* [PROBLEM REQUIREMENTS]:
Begin at the line containing "xm = f(168, 100)[0];" and stop at the line containing "-.005, .0), M['casegreen'], t, bevel=.0015)"; copy those lines exactly, ends included, and nothing else.

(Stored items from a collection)

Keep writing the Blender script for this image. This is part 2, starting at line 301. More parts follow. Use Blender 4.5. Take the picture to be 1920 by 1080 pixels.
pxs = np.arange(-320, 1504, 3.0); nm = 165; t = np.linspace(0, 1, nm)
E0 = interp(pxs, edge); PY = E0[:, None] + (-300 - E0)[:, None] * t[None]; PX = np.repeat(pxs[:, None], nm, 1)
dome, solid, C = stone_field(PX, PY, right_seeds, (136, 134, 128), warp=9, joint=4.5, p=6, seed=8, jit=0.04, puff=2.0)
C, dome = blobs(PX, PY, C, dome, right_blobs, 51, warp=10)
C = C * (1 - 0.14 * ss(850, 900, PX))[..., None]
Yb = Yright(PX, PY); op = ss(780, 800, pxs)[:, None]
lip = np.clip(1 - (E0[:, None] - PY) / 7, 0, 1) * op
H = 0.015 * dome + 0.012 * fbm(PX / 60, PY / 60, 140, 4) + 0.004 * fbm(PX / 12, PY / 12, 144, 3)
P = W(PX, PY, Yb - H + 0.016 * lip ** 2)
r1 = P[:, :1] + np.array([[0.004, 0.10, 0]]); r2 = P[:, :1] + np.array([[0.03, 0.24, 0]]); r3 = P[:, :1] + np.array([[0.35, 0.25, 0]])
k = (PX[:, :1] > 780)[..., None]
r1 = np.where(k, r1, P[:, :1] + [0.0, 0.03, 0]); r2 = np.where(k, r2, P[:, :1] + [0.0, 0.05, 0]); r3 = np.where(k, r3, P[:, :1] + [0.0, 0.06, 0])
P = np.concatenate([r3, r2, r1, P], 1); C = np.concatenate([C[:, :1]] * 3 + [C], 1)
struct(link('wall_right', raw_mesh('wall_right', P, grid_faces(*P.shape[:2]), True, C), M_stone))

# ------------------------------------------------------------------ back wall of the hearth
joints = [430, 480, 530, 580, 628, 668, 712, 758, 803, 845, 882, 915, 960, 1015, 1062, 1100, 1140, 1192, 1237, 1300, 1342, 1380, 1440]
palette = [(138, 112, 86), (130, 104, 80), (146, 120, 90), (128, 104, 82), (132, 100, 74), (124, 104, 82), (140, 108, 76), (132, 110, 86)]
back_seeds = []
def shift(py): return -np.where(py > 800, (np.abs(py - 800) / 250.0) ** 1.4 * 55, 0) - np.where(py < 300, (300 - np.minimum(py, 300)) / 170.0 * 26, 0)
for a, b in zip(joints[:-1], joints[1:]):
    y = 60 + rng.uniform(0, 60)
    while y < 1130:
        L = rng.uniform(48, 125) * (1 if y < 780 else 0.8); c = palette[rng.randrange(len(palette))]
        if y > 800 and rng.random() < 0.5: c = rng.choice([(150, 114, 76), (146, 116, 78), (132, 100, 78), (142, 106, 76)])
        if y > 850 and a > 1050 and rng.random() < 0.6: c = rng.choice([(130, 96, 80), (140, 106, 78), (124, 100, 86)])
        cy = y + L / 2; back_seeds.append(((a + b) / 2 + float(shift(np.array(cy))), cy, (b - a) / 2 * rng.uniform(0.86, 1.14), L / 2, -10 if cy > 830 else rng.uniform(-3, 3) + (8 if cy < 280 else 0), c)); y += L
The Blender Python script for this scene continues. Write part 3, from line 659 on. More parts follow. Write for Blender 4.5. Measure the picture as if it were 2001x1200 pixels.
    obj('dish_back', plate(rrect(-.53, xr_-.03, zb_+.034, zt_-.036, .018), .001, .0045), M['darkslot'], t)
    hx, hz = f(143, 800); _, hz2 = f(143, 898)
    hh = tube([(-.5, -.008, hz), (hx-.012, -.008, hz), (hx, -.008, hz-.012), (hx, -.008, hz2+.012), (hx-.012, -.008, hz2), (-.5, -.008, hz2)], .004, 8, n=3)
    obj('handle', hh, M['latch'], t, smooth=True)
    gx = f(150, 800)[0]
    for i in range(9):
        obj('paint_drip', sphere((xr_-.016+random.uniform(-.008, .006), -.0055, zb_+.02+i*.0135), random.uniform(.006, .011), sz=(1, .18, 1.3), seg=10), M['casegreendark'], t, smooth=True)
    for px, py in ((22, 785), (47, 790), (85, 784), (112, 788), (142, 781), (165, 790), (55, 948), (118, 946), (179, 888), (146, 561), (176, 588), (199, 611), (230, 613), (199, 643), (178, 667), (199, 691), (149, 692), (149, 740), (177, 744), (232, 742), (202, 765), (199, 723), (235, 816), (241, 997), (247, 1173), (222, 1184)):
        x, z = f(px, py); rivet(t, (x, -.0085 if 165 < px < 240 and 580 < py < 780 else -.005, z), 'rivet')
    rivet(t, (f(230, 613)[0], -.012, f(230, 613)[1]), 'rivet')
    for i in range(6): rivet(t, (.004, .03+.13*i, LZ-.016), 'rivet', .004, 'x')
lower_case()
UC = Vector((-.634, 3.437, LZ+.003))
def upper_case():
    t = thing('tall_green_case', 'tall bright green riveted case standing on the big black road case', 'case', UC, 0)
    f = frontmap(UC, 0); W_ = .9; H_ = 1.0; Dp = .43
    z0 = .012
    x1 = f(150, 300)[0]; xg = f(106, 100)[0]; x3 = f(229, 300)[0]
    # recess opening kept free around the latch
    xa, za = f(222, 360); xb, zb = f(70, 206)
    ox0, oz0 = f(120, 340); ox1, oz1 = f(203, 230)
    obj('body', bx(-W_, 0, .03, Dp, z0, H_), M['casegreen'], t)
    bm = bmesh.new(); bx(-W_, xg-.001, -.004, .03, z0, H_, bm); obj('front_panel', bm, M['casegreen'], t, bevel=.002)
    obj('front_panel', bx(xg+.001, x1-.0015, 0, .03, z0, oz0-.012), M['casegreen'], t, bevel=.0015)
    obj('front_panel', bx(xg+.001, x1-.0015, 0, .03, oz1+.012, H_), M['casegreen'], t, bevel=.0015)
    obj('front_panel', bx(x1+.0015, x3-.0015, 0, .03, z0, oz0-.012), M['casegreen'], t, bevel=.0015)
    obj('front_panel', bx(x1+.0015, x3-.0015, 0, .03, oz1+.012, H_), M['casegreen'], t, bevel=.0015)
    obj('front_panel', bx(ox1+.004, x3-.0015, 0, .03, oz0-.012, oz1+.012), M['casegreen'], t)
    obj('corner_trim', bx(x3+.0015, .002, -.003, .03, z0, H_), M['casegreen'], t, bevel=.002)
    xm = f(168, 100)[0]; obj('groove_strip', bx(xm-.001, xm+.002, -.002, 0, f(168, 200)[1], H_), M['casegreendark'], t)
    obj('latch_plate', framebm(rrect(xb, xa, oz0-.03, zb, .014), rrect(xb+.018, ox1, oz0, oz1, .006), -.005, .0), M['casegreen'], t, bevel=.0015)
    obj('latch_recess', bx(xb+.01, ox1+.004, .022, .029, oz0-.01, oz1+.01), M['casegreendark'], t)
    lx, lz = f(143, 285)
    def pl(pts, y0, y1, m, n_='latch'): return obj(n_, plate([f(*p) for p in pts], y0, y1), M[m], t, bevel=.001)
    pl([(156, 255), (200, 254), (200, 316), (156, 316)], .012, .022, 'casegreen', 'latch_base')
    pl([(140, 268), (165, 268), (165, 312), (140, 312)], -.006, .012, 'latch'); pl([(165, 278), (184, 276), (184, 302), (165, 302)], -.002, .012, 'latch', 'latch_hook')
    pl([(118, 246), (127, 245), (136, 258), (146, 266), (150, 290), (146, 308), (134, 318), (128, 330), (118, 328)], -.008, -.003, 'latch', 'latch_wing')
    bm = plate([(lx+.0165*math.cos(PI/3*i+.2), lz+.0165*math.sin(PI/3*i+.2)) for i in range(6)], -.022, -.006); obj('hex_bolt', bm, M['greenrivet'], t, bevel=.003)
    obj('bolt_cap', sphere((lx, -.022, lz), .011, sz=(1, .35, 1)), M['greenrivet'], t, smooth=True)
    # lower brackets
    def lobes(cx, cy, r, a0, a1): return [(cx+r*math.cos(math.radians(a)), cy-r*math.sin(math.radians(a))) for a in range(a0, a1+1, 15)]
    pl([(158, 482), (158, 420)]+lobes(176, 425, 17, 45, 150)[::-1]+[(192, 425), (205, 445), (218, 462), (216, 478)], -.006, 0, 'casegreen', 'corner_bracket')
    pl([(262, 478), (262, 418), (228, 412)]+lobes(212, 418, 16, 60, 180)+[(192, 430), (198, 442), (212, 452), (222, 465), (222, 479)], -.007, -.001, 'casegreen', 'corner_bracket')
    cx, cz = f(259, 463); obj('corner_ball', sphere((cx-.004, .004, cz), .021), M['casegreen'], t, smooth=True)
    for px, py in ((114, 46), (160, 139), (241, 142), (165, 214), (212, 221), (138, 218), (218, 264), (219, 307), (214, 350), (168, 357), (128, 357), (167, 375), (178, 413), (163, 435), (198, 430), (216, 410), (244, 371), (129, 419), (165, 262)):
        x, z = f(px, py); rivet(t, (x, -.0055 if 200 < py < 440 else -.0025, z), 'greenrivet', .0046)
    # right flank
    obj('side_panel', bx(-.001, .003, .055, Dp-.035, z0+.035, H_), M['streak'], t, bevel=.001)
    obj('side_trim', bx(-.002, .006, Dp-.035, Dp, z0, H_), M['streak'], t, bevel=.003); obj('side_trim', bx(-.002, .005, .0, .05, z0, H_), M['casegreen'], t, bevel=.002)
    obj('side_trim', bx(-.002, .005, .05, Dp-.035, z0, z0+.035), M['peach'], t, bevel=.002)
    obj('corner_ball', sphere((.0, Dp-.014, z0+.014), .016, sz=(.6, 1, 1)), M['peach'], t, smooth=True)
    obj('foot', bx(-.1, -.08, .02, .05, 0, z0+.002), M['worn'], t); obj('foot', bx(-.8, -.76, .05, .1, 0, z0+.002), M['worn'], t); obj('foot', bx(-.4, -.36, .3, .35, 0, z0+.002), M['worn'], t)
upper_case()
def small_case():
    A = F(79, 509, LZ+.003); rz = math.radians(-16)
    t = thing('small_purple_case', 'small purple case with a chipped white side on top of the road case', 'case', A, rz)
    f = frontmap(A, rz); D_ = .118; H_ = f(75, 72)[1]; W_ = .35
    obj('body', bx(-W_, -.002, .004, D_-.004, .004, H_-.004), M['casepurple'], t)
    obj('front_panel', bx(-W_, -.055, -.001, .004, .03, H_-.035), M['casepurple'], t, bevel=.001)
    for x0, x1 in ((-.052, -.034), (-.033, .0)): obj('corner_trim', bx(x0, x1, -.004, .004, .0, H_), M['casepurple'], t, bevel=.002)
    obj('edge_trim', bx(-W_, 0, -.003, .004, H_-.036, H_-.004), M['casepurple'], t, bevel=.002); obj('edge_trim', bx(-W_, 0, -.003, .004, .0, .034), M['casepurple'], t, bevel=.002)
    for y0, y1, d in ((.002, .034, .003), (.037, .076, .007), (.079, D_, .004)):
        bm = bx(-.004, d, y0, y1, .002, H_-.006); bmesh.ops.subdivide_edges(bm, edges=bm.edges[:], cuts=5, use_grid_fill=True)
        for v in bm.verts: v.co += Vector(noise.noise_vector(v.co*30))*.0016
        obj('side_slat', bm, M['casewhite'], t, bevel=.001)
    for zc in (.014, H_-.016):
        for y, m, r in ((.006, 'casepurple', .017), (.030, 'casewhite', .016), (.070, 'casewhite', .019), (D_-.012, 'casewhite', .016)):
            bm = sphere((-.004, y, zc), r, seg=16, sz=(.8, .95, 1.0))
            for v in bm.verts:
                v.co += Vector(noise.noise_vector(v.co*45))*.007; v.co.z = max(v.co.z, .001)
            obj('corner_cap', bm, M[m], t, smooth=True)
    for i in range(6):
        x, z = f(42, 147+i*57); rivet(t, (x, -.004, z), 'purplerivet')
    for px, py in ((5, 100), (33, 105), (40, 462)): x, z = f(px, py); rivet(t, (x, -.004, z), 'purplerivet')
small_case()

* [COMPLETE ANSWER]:
    xm = f(168, 100)[0]; obj('groove_strip', bx(xm-.001, xm+.002, -.002, 0, f(168, 200)[1], H_), M['casegreendark'], t)
    obj('latch_plate', framebm(rrect(xb, xa, oz0-.03, zb, .014), rrect(xb+.018, ox1, oz0, oz1, .006), -.005, .0), M['casegreen'], t, bevel=.0015)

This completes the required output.